- PROBLEM REQUIREMENTS -
Output the full listing below exactly, without the pictures.
═══ DATA LINES ═══
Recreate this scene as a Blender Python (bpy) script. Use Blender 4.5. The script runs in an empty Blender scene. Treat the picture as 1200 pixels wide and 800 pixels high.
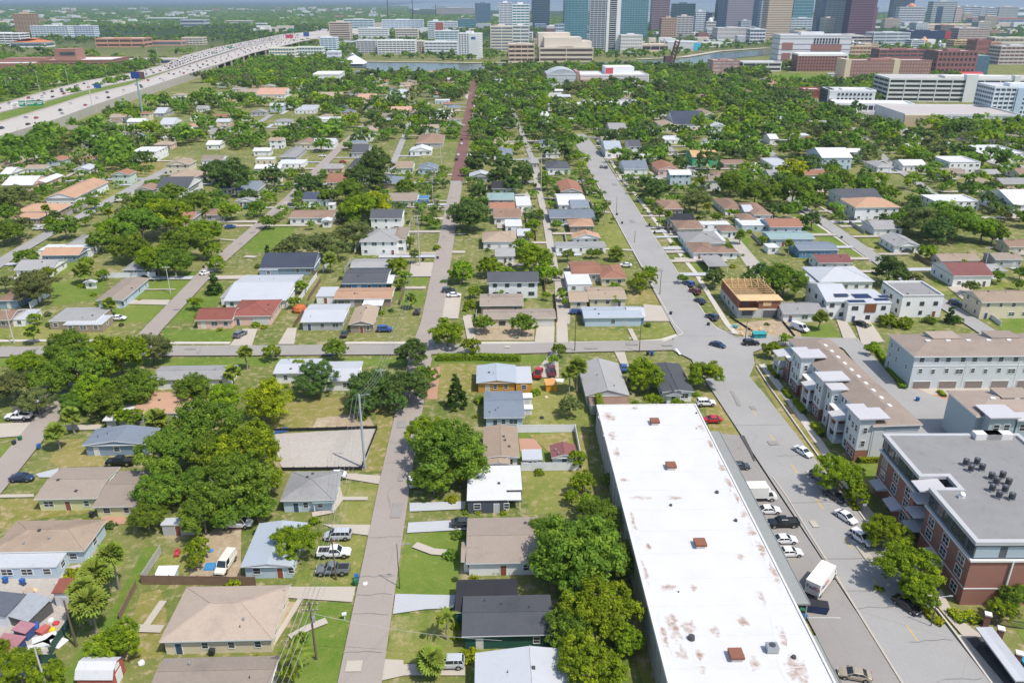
import bpy, math, random
import numpy as np
from mathutils import Vector, Matrix
random.seed(7)
RNG = np.random.default_rng(7)
R = math.radians
SC = bpy.context.scene
COL = SC.collection
# ---------------------------------------------------------------- camera
CAM_H = 90.0
FPX = 933.0                      # focal length in photo pixels (28 mm equivalent drone lens)
PITCH = math.atan(400.0 / FPX)
SP, CP = math.sin(PITCH), math.cos(PITCH)
cam_d = bpy.data.cameras.new('camera')
cam_d.sensor_width = 36.0
cam_d.lens = 28.0
cam_d.clip_start = 1.0
cam_d.clip_end = 60000.0
cam = bpy.data.objects.new('camera', cam_d)
cam.location = (0, 0, CAM_H)
cam.rotation_euler = (math.pi / 2 - PITCH, 0, 0)
COL.objects.link(cam)
SC.camera = cam
# ---------------------------------------------------------------- light
SUN_EL = R(60)
SUN_AZ = math.atan2(0.80, -0.60)          # clockwise from +Y: sun behind the camera, to its right
W = bpy.data.worlds.new('World')
SC.world = W
W.use_nodes = True
wn = W.node_tree.nodes
wn.clear()
sky = wn.new('ShaderNodeTexSky')
sky.sky_type = 'NISHITA'
sky.sun_disc = False
sky.sun_elevation = SUN_EL
sky.sun_rotation = SUN_AZ
sky.altitude = 50
sky.air_density = 1.0
sky.dust_density = 1.5
sky.ozone_density = 1.5
bgn = wn.new('ShaderNodeBackground')
bgn.inputs['Strength'].default_value = 0.15
wo = wn.new('ShaderNodeOutputWorld')
W.node_tree.links.new(sky.outputs[0], bgn.inputs['Color'])
W.node_tree.links.new(bgn.outputs[0], wo.inputs['Surface'])
sun_d = bpy.data.lights.new('sun', 'SUN')
sun_d.energy = 3.7
sun_d.angle = R(0.53)
sun_d.color = (1.0, 0.95, 0.87)
sun = bpy.data.objects.new('sun', sun_d)
to_sun = Vector((math.sin(SUN_AZ) * math.cos(SUN_EL), math.cos(SUN_AZ) * math.cos(SUN_EL), math.sin(SUN_EL)))
sun.rotation_euler = to_sun.to_track_quat('Z', 'Y').to_euler()
sun.location = to_sun * 400
COL.objects.link(sun)
SC.view_settings.view_transform = 'Standard'
SC.view_settings.look = 'None'
SC.view_settings.exposure = 0.32
SC.view_settings.gamma = 1.0
SC.render.engine = 'CYCLES'
SC.cycles.max_bounces = 5
SC.cycles.diffuse_bounces = 4
SC.cycles.glossy_bounces = 2
SC.cycles.transmission_bounces = 2
SC.cycles.volume_bounces = 0
SC.cycles.transparent_max_bounces = 4
SC.cycles.use_denoising = True
SC.cycles.denoiser = 'OPENIMAGEDENOISE'
SC.cycles.use_adaptive_sampling = True
SC.cycles.adaptive_threshold = 0.02
SC.render.use_persistent_data = False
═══
- ANSWER IN FULL -
Recreate this scene as a Blender Python (bpy) script. Use Blender 4.5. The script runs in an empty Blender scene. Treat the picture as 1200 pixels wide and 800 pixels high.
import bpy, math, random
import numpy as np
from mathutils import Vector, Matrix
random.seed(7)
RNG = np.random.default_rng(7)
R = math.radians
SC = bpy.context.scene
COL = SC.collection
# ---------------------------------------------------------------- camera
CAM_H = 90.0
FPX = 933.0                      # focal length in photo pixels (28 mm equivalent drone lens)
PITCH = math.atan(400.0 / FPX)
SP, CP = math.sin(PITCH), math.cos(PITCH)
cam_d = bpy.data.cameras.new('camera')
cam_d.sensor_width = 36.0
cam_d.lens = 28.0
cam_d.clip_start = 1.0
cam_d.clip_end = 60000.0
cam = bpy.data.objects.new('camera', cam_d)
cam.location = (0, 0, CAM_H)
cam.rotation_euler = (math.pi / 2 - PITCH, 0, 0)
COL.objects.link(cam)
SC.camera = cam
# ---------------------------------------------------------------- light
SUN_EL = R(60)
SUN_AZ = math.atan2(0.80, -0.60)          # clockwise from +Y: sun behind the camera, to its right
W = bpy.data.worlds.new('World')
SC.world = W
W.use_nodes = True
wn = W.node_tree.nodes
wn.clear()
sky = wn.new('ShaderNodeTexSky')
sky.sky_type = 'NISHITA'
sky.sun_disc = False
sky.sun_elevation = SUN_EL
sky.sun_rotation = SUN_AZ
sky.altitude = 50
sky.air_density = 1.0
sky.dust_density = 1.5
sky.ozone_density = 1.5
bgn = wn.new('ShaderNodeBackground')
bgn.inputs['Strength'].default_value = 0.15
wo = wn.new('ShaderNodeOutputWorld')
W.node_tree.links.new(sky.outputs[0], bgn.inputs['Color'])
W.node_tree.links.new(bgn.outputs[0], wo.inputs['Surface'])
sun_d = bpy.data.lights.new('sun', 'SUN')
sun_d.energy = 3.7
sun_d.angle = R(0.53)
sun_d.color = (1.0, 0.95, 0.87)
sun = bpy.data.objects.new('sun', sun_d)
to_sun = Vector((math.sin(SUN_AZ) * math.cos(SUN_EL), math.cos(SUN_AZ) * math.cos(SUN_EL), math.sin(SUN_EL)))
sun.rotation_euler = to_sun.to_track_quat('Z', 'Y').to_euler()
sun.location = to_sun * 400
COL.objects.link(sun)
SC.view_settings.view_transform = 'Standard'
SC.view_settings.look = 'None'
SC.view_settings.exposure = 0.32
SC.view_settings.gamma = 1.0
SC.render.engine = 'CYCLES'
SC.cycles.max_bounces = 5
SC.cycles.diffuse_bounces = 4
SC.cycles.glossy_bounces = 2
SC.cycles.transmission_bounces = 2
SC.cycles.volume_bounces = 0
SC.cycles.transparent_max_bounces = 4
SC.cycles.use_denoising = True
SC.cycles.denoiser = 'OPENIMAGEDENOISE'
SC.cycles.use_adaptive_sampling = True
SC.cycles.adaptive_threshold = 0.02
SC.render.use_persistent_data = False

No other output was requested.